— BEGIN Supplied data —

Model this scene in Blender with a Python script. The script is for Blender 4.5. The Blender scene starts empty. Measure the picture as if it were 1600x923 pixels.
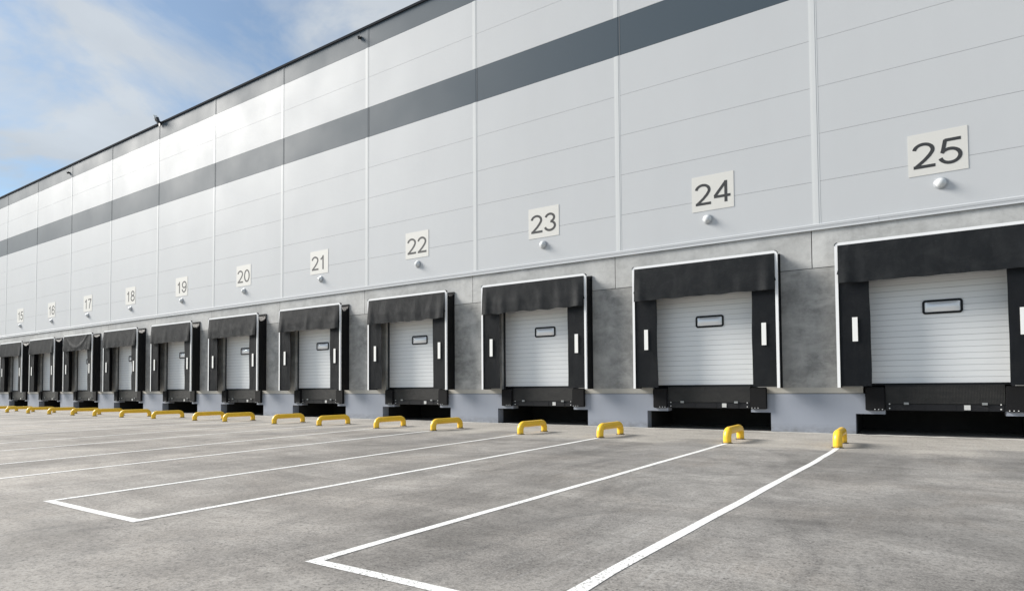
import bpy, bmesh, math, random
from mathutils import Vector, Matrix, noise
S = bpy.context.scene
C = S.collection
random.seed(7)
R = math.radians

# ------------------------------------------------------------------ camera
yaw, pitch, roll = -0.58263526, 0.03295716, -0.00689839
fwd = Vector((math.sin(yaw), math.cos(yaw), 0)); rgt = Vector((math.cos(yaw), -math.sin(yaw), 0)); up = Vector((0, 0, 1))
f2 = fwd*math.cos(pitch) + up*math.sin(pitch); u2 = -fwd*math.sin(pitch) + up*math.cos(pitch)
r3 = rgt*math.cos(roll) + u2*math.sin(roll); u3 = -rgt*math.sin(roll) + u2*math.cos(roll)
cam = bpy.data.cameras.new('camera'); co = bpy.data.objects.new('camera', cam); C.objects.link(co)
m = Matrix((r3, u3, -f2)).transposed().to_4x4(); m.translation = Vector((2.2593, -19.1154, 1.33105)); co.matrix_world = m
cam.sensor_width = 36; cam.lens = 36*960.66/1600; cam.shift_y = (574.03-461.5)/1600
cam.clip_start = 0.1; cam.clip_end = 6000
S.camera = co
S.render.resolution_x, S.render.resolution_y = 1024, 590

# ------------------------------------------------------------------ sky and sun
SUN_AZ = 73.0      # degrees the sun stands to the left of the outward normal of the wall
SUN_EL = 30.0
sd = Vector((-math.sin(R(SUN_AZ))*math.cos(R(SUN_EL)), -math.cos(R(SUN_AZ))*math.cos(R(SUN_EL)), math.sin(R(SUN_EL))))
w = bpy.data.worlds.new('World'); S.world = w; w.use_nodes = True
nt = w.node_tree; nt.nodes.clear()
def N(nt, t, **k):
    n = nt.nodes.new(t)
    for a, b in k.items():
        if a == 'inp':
            for i, v in b.items(): n.inputs[i].default_value = v
        else: setattr(n, a, b)
    return n
L = lambda nt, a, b: nt.links.new(a, b)
sky = N(nt, 'ShaderNodeTexSky', sky_type='NISHITA', sun_disc=False, sun_elevation=R(SUN_EL), sun_rotation=math.atan2(sd.x, sd.y),
        altitude=100, air_density=1.0, dust_density=0.6, ozone_density=3.0)
out = N(nt, 'ShaderNodeOutputWorld'); bg = N(nt, 'ShaderNodeBackground', inp={'Strength': 0.15})
tc = N(nt, 'ShaderNodeTexCoord'); sx = N(nt, 'ShaderNodeSeparateXYZ'); L(nt, tc.outputs['Generated'], sx.inputs[0])
zz = N(nt, 'ShaderNodeMath', operation='MAXIMUM', inp={1: 0.03}); L(nt, sx.outputs['Z'], zz.inputs[0])
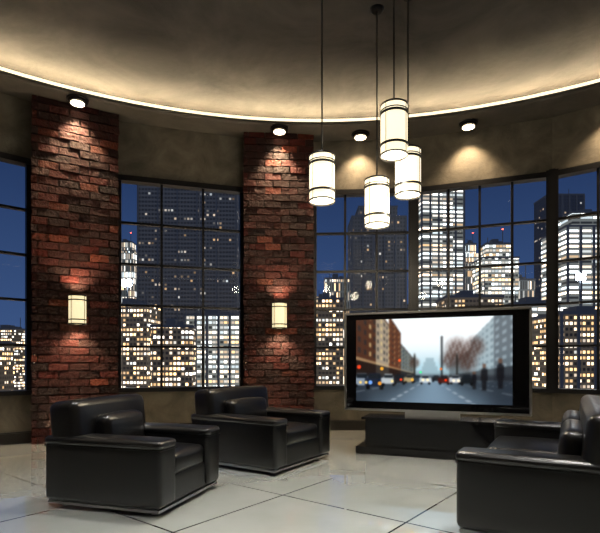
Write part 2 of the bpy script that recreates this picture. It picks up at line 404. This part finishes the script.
def pic(x,y):
    VX, VY = .50, .30
    c = lerp((.66,.82,.88),(.97,.99,1),sm(.3,.75,y))
    hz = .48+.05*math.floor(math.sin(x*41)*2)
    c = lerp(c,(.58,.68,.72),sm(hz+.01,hz-.01,y)*.75)
    d = VX-x
    if d > .10:
        dep = 1/d; q = (y-VY)/d
        seg = 0 if d > .36 else 1 if d > .27 else 2 if d > .19 else 3
        kk = [3.0,2.35,2.75,2.1][seg]
        col = [(.32,.20,.15),(.64,.58,.50),(.40,.24,.17),(.40,.44,.45)][seg]
        if q < kk:
            c = col
            fz = (dep*5.0)%1; fq = (q*3.6)%1
            if .25 < fz < .7 and .25 < fq < .75 and q > .45: c = lerp(col,(.14,.16,.19),.75) if int(dep*5)%3 else lerp(col,(.9,.8,.55),.7)
            if q < .42: c = lerp(col,(.08,.07,.08),.7)
            if .42 < q < .50: c = lerp(col,(.80,.68,.50),.6)
            if q > kk-.10: c = lerp(col,(.2,.12,.1),.6)
    d = x-.53
    if d > .09:
        dep = 1/d; q = (y-VY)/d
        seg = 0 if d > .36 else 1 if d > .22 else 2
        kk = [3.2,1.9,1.5][seg]; col = [(.36,.40,.43),(.62,.69,.72),(.45,.50,.52)][seg]
        if q < kk:
            c = lerp(c,col,.9)
            fz = (dep*4.0)%1; fq = (q*4.5)%1
            if .2 < fz < .75 and .3 < fq < .75 and q > .3: c = lerp(c,(.80,.88,.92) if seg == 0 else (.3,.36,.40),.4)
            if q < .3: c = lerp(c,(.12,.13,.15),.6)
    for tx,ty,tr in ((.67,.62,.11),(.62,.50,.08),(.73,.50,.10),(.40,.47,.05),(.78,.66,.09)):
        dd = math.hypot((x-tx)*1.2,(y-ty)*.62)/tr
        nn = .5+.5*math.sin(x*210+math.sin(y*90)*2)*math.sin(y*130+x*60)
        c = lerp(c,(.30,.20,.17),sm(1.1,.3,dd)*(.35+.6*nn))
    for tx in (.67,.40): c = lerp(c,(.15,.14,.13),sm(.008,.004,abs(x-tx))*sm(.6,.55,y)*.9)
    c = lerp(c,(.12,.13,.14),sm(.007,.004,abs(x-.575))*(1 if y < .78 else 0)*.9)
    if y < .27:
        t = (.27-y)/.27
        road = lerp((.22,.26,.30),(.50,.60,.68),math.exp(-((x-.52)/(.10+.22*t))**2)*.9)
        road = lerp(road,(.16,.19,.23),sm(.14,.02,x)*.6+sm(.8,.95,x)*.6)
        lx = (x-.5)/(t+.08)
        if abs((lx*2)%1-.5) < .03 and (t*6)%1 < .6: road = lerp(road,(.9,.93,.95),.45)
        c = lerp(c,road,sm(.27,.25,y))
    else:
        if y < .36: c = lerp(c,(.12,.13,.16),.65*sm(.36,.30,y))
    for cx,cy,s,col in cars:
        s *= 1.25
        dx = (x-cx)/s; dy = (y-cy)*.5625/s
        if abs(dx) < 1 and -.5 < dy < .35: c = lerp(c,col,.95)
        if abs(dx) < .72-.4*max(0,dy-.35) and .3 < dy < .85: c = lerp(c,(.10,.13,.16) if abs(dx) < .6 and dy < .75 else col,.95)
        if .5 < abs(dx) < .85 and -.75 < dy < -.4: c = (.03,.03,.04)
    for px_,y0,hh in people:
        dy = (y-y0+.12)/hh
        if 0 < dy < 1:
            wd = .006+.05*hh*(.9 if .35 < dy < .8 else .55 if dy < .35 else .35)
            if abs(x-px_) < wd: c = lerp(c,(.08,.08,.10) if dy < .85 else (.4,.28,.22),.8)
    return c
import numpy as np
GX, GY = 300, 168
A = np.array([[pic(i/GX,j/GY) for i in range(GX+1)] for j in range(GY+1)])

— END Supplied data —

__Goal of the exercise__
Transcribe the records above exactly, leaving out every picture.

__Result for this task__
Model this scene in Blender with a Python script. The script is for Blender 4.5. The Blender scene starts empty. Measure the picture as if it were 1600x923 pixels.
import bpy, bmesh, math, random
from mathutils import Vector, Matrix, noise
S = bpy.context.scene
C = S.collection
random.seed(7)
R = math.radians

# ------------------------------------------------------------------ camera
yaw, pitch, roll = -0.58263526, 0.03295716, -0.00689839
fwd = Vector((math.sin(yaw), math.cos(yaw), 0)); rgt = Vector((math.cos(yaw), -math.sin(yaw), 0)); up = Vector((0, 0, 1))
f2 = fwd*math.cos(pitch) + up*math.sin(pitch); u2 = -fwd*math.sin(pitch) + up*math.cos(pitch)
r3 = rgt*math.cos(roll) + u2*math.sin(roll); u3 = -rgt*math.sin(roll) + u2*math.cos(roll)
cam = bpy.data.cameras.new('camera'); co = bpy.data.objects.new('camera', cam); C.objects.link(co)
m = Matrix((r3, u3, -f2)).transposed().to_4x4(); m.translation = Vector((2.2593, -19.1154, 1.33105)); co.matrix_world = m
cam.sensor_width = 36; cam.lens = 36*960.66/1600; cam.shift_y = (574.03-461.5)/1600
cam.clip_start = 0.1; cam.clip_end = 6000
S.camera = co
S.render.resolution_x, S.render.resolution_y = 1024, 590

# ------------------------------------------------------------------ sky and sun
SUN_AZ = 73.0      # degrees the sun stands to the left of the outward normal of the wall
SUN_EL = 30.0
sd = Vector((-math.sin(R(SUN_AZ))*math.cos(R(SUN_EL)), -math.cos(R(SUN_AZ))*math.cos(R(SUN_EL)), math.sin(R(SUN_EL))))
w = bpy.data.worlds.new('World'); S.world = w; w.use_nodes = True
nt = w.node_tree; nt.nodes.clear()
def N(nt, t, **k):
    n = nt.nodes.new(t)
    for a, b in k.items():
        if a == 'inp':
            for i, v in b.items(): n.inputs[i].default_value = v
        else: setattr(n, a, b)
    return n
L = lambda nt, a, b: nt.links.new(a, b)
sky = N(nt, 'ShaderNodeTexSky', sky_type='NISHITA', sun_disc=False, sun_elevation=R(SUN_EL), sun_rotation=math.atan2(sd.x, sd.y),
        altitude=100, air_density=1.0, dust_density=0.6, ozone_density=3.0)
out = N(nt, 'ShaderNodeOutputWorld'); bg = N(nt, 'ShaderNodeBackground', inp={'Strength': 0.15})
tc = N(nt, 'ShaderNodeTexCoord'); sx = N(nt, 'ShaderNodeSeparateXYZ'); L(nt, tc.outputs['Generated'], sx.inputs[0])
zz = N(nt, 'ShaderNodeMath', operation='MAXIMUM', inp={1: 0.03}); L(nt, sx.outputs['Z'], zz.inputs[0])
Write part 2 of the bpy script that recreates this picture. It picks up at line 404. This part finishes the script.
def pic(x,y):
    VX, VY = .50, .30
    c = lerp((.66,.82,.88),(.97,.99,1),sm(.3,.75,y))
    hz = .48+.05*math.floor(math.sin(x*41)*2)
    c = lerp(c,(.58,.68,.72),sm(hz+.01,hz-.01,y)*.75)
    d = VX-x
    if d > .10:
        dep = 1/d; q = (y-VY)/d
        seg = 0 if d > .36 else 1 if d > .27 else 2 if d > .19 else 3
        kk = [3.0,2.35,2.75,2.1][seg]
        col = [(.32,.20,.15),(.64,.58,.50),(.40,.24,.17),(.40,.44,.45)][seg]
        if q < kk:
            c = col
            fz = (dep*5.0)%1; fq = (q*3.6)%1
            if .25 < fz < .7 and .25 < fq < .75 and q > .45: c = lerp(col,(.14,.16,.19),.75) if int(dep*5)%3 else lerp(col,(.9,.8,.55),.7)
            if q < .42: c = lerp(col,(.08,.07,.08),.7)
            if .42 < q < .50: c = lerp(col,(.80,.68,.50),.6)
            if q > kk-.10: c = lerp(col,(.2,.12,.1),.6)
    d = x-.53
    if d > .09:
        dep = 1/d; q = (y-VY)/d
        seg = 0 if d > .36 else 1 if d > .22 else 2
        kk = [3.2,1.9,1.5][seg]; col = [(.36,.40,.43),(.62,.69,.72),(.45,.50,.52)][seg]
        if q < kk:
            c = lerp(c,col,.9)
            fz = (dep*4.0)%1; fq = (q*4.5)%1
            if .2 < fz < .75 and .3 < fq < .75 and q > .3: c = lerp(c,(.80,.88,.92) if seg == 0 else (.3,.36,.40),.4)
            if q < .3: c = lerp(c,(.12,.13,.15),.6)
    for tx,ty,tr in ((.67,.62,.11),(.62,.50,.08),(.73,.50,.10),(.40,.47,.05),(.78,.66,.09)):
        dd = math.hypot((x-tx)*1.2,(y-ty)*.62)/tr
        nn = .5+.5*math.sin(x*210+math.sin(y*90)*2)*math.sin(y*130+x*60)
        c = lerp(c,(.30,.20,.17),sm(1.1,.3,dd)*(.35+.6*nn))
    for tx in (.67,.40): c = lerp(c,(.15,.14,.13),sm(.008,.004,abs(x-tx))*sm(.6,.55,y)*.9)
    c = lerp(c,(.12,.13,.14),sm(.007,.004,abs(x-.575))*(1 if y < .78 else 0)*.9)
    if y < .27:
        t = (.27-y)/.27
        road = lerp((.22,.26,.30),(.50,.60,.68),math.exp(-((x-.52)/(.10+.22*t))**2)*.9)
        road = lerp(road,(.16,.19,.23),sm(.14,.02,x)*.6+sm(.8,.95,x)*.6)
        lx = (x-.5)/(t+.08)
        if abs((lx*2)%1-.5) < .03 and (t*6)%1 < .6: road = lerp(road,(.9,.93,.95),.45)
        c = lerp(c,road,sm(.27,.25,y))
    else:
        if y < .36: c = lerp(c,(.12,.13,.16),.65*sm(.36,.30,y))
    for cx,cy,s,col in cars:
        s *= 1.25
        dx = (x-cx)/s; dy = (y-cy)*.5625/s
        if abs(dx) < 1 and -.5 < dy < .35: c = lerp(c,col,.95)
        if abs(dx) < .72-.4*max(0,dy-.35) and .3 < dy < .85: c = lerp(c,(.10,.13,.16) if abs(dx) < .6 and dy < .75 else col,.95)
        if .5 < abs(dx) < .85 and -.75 < dy < -.4: c = (.03,.03,.04)
    for px_,y0,hh in people:
        dy = (y-y0+.12)/hh
        if 0 < dy < 1:
            wd = .006+.05*hh*(.9 if .35 < dy < .8 else .55 if dy < .35 else .35)
            if abs(x-px_) < wd: c = lerp(c,(.08,.08,.10) if dy < .85 else (.4,.28,.22),.8)
    return c
import numpy as np
GX, GY = 300, 168
A = np.array([[pic(i/GX,j/GY) for i in range(GX+1)] for j in range(GY+1)])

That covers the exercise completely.